-------- Source excerpt --------

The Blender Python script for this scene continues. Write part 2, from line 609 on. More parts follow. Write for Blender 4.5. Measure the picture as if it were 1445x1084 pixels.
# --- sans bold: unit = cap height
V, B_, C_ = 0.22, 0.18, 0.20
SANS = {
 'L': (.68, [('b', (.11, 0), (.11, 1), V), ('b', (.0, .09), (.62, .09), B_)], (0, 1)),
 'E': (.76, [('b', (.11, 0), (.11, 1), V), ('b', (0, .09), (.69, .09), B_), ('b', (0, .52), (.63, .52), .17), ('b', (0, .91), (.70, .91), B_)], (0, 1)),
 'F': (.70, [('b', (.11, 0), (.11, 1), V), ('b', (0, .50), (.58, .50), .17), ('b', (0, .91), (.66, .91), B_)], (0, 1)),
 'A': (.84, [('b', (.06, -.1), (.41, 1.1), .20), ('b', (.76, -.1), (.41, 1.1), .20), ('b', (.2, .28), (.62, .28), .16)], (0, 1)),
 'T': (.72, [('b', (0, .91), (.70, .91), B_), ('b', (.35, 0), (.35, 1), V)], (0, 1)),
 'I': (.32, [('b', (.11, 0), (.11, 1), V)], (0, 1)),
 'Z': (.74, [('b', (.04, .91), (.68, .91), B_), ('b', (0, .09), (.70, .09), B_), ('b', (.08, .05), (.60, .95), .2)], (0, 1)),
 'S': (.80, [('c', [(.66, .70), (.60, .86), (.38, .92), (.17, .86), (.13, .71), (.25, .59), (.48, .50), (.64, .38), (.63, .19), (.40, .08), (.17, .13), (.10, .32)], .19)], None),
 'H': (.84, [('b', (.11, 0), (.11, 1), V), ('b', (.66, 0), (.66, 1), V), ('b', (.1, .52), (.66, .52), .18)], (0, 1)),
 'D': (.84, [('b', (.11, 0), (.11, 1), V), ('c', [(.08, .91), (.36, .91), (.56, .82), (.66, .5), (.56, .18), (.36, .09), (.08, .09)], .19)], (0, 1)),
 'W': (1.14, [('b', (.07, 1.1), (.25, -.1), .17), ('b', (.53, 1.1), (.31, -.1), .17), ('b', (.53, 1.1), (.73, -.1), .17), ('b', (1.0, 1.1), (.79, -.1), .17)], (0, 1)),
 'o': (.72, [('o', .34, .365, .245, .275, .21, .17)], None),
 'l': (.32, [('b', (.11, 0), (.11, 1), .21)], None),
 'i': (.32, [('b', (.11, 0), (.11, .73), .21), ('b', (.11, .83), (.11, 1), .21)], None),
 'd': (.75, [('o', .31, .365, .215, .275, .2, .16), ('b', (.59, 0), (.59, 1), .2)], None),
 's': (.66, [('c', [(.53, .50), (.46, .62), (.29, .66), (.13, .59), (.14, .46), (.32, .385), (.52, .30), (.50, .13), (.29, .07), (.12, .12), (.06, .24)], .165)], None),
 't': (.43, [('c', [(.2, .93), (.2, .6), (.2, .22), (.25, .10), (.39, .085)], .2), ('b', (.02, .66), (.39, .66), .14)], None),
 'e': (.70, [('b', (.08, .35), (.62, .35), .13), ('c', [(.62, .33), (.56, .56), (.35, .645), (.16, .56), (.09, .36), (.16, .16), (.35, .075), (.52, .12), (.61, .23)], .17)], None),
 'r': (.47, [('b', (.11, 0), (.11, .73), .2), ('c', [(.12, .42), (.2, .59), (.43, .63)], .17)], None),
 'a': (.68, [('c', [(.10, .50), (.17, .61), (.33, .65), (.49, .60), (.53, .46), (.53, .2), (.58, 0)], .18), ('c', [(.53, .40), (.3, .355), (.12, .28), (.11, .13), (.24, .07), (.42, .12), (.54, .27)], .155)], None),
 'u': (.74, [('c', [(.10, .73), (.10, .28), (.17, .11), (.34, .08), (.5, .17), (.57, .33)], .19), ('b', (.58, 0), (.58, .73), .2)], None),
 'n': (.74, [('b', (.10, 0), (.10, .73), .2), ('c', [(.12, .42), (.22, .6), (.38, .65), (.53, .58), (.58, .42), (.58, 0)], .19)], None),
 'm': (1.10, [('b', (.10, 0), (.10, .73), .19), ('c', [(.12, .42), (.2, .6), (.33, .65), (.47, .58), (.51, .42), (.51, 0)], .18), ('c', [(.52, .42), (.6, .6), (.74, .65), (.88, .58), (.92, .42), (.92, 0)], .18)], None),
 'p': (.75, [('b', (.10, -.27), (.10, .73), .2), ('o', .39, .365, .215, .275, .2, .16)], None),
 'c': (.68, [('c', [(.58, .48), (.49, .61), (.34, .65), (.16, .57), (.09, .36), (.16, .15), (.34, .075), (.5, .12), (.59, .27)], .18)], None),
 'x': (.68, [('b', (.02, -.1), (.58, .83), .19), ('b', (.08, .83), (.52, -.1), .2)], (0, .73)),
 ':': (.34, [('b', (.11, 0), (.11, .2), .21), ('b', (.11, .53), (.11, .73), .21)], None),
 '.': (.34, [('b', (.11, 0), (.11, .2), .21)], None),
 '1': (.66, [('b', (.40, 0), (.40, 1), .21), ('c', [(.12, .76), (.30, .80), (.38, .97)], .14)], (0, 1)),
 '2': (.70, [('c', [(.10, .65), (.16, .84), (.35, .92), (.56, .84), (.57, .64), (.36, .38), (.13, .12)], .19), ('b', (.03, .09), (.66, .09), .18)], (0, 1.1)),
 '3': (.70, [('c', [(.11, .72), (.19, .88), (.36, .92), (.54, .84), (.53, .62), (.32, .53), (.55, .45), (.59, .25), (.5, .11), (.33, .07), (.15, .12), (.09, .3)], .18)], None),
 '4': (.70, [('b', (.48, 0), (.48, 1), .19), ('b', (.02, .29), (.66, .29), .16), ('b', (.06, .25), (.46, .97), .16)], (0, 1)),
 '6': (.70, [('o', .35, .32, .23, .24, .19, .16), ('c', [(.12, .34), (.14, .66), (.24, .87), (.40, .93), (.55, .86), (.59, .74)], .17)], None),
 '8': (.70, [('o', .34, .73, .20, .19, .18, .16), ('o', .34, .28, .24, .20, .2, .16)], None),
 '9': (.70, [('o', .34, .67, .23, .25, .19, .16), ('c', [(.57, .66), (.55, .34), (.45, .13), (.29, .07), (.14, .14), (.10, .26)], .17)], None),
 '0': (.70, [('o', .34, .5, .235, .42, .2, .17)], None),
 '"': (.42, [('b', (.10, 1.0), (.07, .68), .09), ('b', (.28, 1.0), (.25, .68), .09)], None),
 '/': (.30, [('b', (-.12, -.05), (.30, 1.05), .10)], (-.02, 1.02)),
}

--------

## Exercise aim
Return all the data above once more, precisely as given.

## Completed exercise
The Blender Python script for this scene continues. Write part 2, from line 609 on. More parts follow. Write for Blender 4.5. Measure the picture as if it were 1445x1084 pixels.
# --- sans bold: unit = cap height
V, B_, C_ = 0.22, 0.18, 0.20
SANS = {
 'L': (.68, [('b', (.11, 0), (.11, 1), V), ('b', (.0, .09), (.62, .09), B_)], (0, 1)),
 'E': (.76, [('b', (.11, 0), (.11, 1), V), ('b', (0, .09), (.69, .09), B_), ('b', (0, .52), (.63, .52), .17), ('b', (0, .91), (.70, .91), B_)], (0, 1)),
 'F': (.70, [('b', (.11, 0), (.11, 1), V), ('b', (0, .50), (.58, .50), .17), ('b', (0, .91), (.66, .91), B_)], (0, 1)),
 'A': (.84, [('b', (.06, -.1), (.41, 1.1), .20), ('b', (.76, -.1), (.41, 1.1), .20), ('b', (.2, .28), (.62, .28), .16)], (0, 1)),
 'T': (.72, [('b', (0, .91), (.70, .91), B_), ('b', (.35, 0), (.35, 1), V)], (0, 1)),
 'I': (.32, [('b', (.11, 0), (.11, 1), V)], (0, 1)),
 'Z': (.74, [('b', (.04, .91), (.68, .91), B_), ('b', (0, .09), (.70, .09), B_), ('b', (.08, .05), (.60, .95), .2)], (0, 1)),
 'S': (.80, [('c', [(.66, .70), (.60, .86), (.38, .92), (.17, .86), (.13, .71), (.25, .59), (.48, .50), (.64, .38), (.63, .19), (.40, .08), (.17, .13), (.10, .32)], .19)], None),
 'H': (.84, [('b', (.11, 0), (.11, 1), V), ('b', (.66, 0), (.66, 1), V), ('b', (.1, .52), (.66, .52), .18)], (0, 1)),
 'D': (.84, [('b', (.11, 0), (.11, 1), V), ('c', [(.08, .91), (.36, .91), (.56, .82), (.66, .5), (.56, .18), (.36, .09), (.08, .09)], .19)], (0, 1)),
 'W': (1.14, [('b', (.07, 1.1), (.25, -.1), .17), ('b', (.53, 1.1), (.31, -.1), .17), ('b', (.53, 1.1), (.73, -.1), .17), ('b', (1.0, 1.1), (.79, -.1), .17)], (0, 1)),
 'o': (.72, [('o', .34, .365, .245, .275, .21, .17)], None),
 'l': (.32, [('b', (.11, 0), (.11, 1), .21)], None),
 'i': (.32, [('b', (.11, 0), (.11, .73), .21), ('b', (.11, .83), (.11, 1), .21)], None),
 'd': (.75, [('o', .31, .365, .215, .275, .2, .16), ('b', (.59, 0), (.59, 1), .2)], None),
 's': (.66, [('c', [(.53, .50), (.46, .62), (.29, .66), (.13, .59), (.14, .46), (.32, .385), (.52, .30), (.50, .13), (.29, .07), (.12, .12), (.06, .24)], .165)], None),
 't': (.43, [('c', [(.2, .93), (.2, .6), (.2, .22), (.25, .10), (.39, .085)], .2), ('b', (.02, .66), (.39, .66), .14)], None),
 'e': (.70, [('b', (.08, .35), (.62, .35), .13), ('c', [(.62, .33), (.56, .56), (.35, .645), (.16, .56), (.09, .36), (.16, .16), (.35, .075), (.52, .12), (.61, .23)], .17)], None),
 'r': (.47, [('b', (.11, 0), (.11, .73), .2), ('c', [(.12, .42), (.2, .59), (.43, .63)], .17)], None),
 'a': (.68, [('c', [(.10, .50), (.17, .61), (.33, .65), (.49, .60), (.53, .46), (.53, .2), (.58, 0)], .18), ('c', [(.53, .40), (.3, .355), (.12, .28), (.11, .13), (.24, .07), (.42, .12), (.54, .27)], .155)], None),
 'u': (.74, [('c', [(.10, .73), (.10, .28), (.17, .11), (.34, .08), (.5, .17), (.57, .33)], .19), ('b', (.58, 0), (.58, .73), .2)], None),
 'n': (.74, [('b', (.10, 0), (.10, .73), .2), ('c', [(.12, .42), (.22, .6), (.38, .65), (.53, .58), (.58, .42), (.58, 0)], .19)], None),
 'm': (1.10, [('b', (.10, 0), (.10, .73), .19), ('c', [(.12, .42), (.2, .6), (.33, .65), (.47, .58), (.51, .42), (.51, 0)], .18), ('c', [(.52, .42), (.6, .6), (.74, .65), (.88, .58), (.92, .42), (.92, 0)], .18)], None),
 'p': (.75, [('b', (.10, -.27), (.10, .73), .2), ('o', .39, .365, .215, .275, .2, .16)], None),
 'c': (.68, [('c', [(.58, .48), (.49, .61), (.34, .65), (.16, .57), (.09, .36), (.16, .15), (.34, .075), (.5, .12), (.59, .27)], .18)], None),
 'x': (.68, [('b', (.02, -.1), (.58, .83), .19), ('b', (.08, .83), (.52, -.1), .2)], (0, .73)),
 ':': (.34, [('b', (.11, 0), (.11, .2), .21), ('b', (.11, .53), (.11, .73), .21)], None),
 '.': (.34, [('b', (.11, 0), (.11, .2), .21)], None),
 '1': (.66, [('b', (.40, 0), (.40, 1), .21), ('c', [(.12, .76), (.30, .80), (.38, .97)], .14)], (0, 1)),
 '2': (.70, [('c', [(.10, .65), (.16, .84), (.35, .92), (.56, .84), (.57, .64), (.36, .38), (.13, .12)], .19), ('b', (.03, .09), (.66, .09), .18)], (0, 1.1)),
 '3': (.70, [('c', [(.11, .72), (.19, .88), (.36, .92), (.54, .84), (.53, .62), (.32, .53), (.55, .45), (.59, .25), (.5, .11), (.33, .07), (.15, .12), (.09, .3)], .18)], None),
 '4': (.70, [('b', (.48, 0), (.48, 1), .19), ('b', (.02, .29), (.66, .29), .16), ('b', (.06, .25), (.46, .97), .16)], (0, 1)),
 '6': (.70, [('o', .35, .32, .23, .24, .19, .16), ('c', [(.12, .34), (.14, .66), (.24, .87), (.40, .93), (.55, .86), (.59, .74)], .17)], None),
 '8': (.70, [('o', .34, .73, .20, .19, .18, .16), ('o', .34, .28, .24, .20, .2, .16)], None),
 '9': (.70, [('o', .34, .67, .23, .25, .19, .16), ('c', [(.57, .66), (.55, .34), (.45, .13), (.29, .07), (.14, .14), (.10, .26)], .17)], None),
 '0': (.70, [('o', .34, .5, .235, .42, .2, .17)], None),
 '"': (.42, [('b', (.10, 1.0), (.07, .68), .09), ('b', (.28, 1.0), (.25, .68), .09)], None),
 '/': (.30, [('b', (-.12, -.05), (.30, 1.05), .10)], (-.02, 1.02)),
}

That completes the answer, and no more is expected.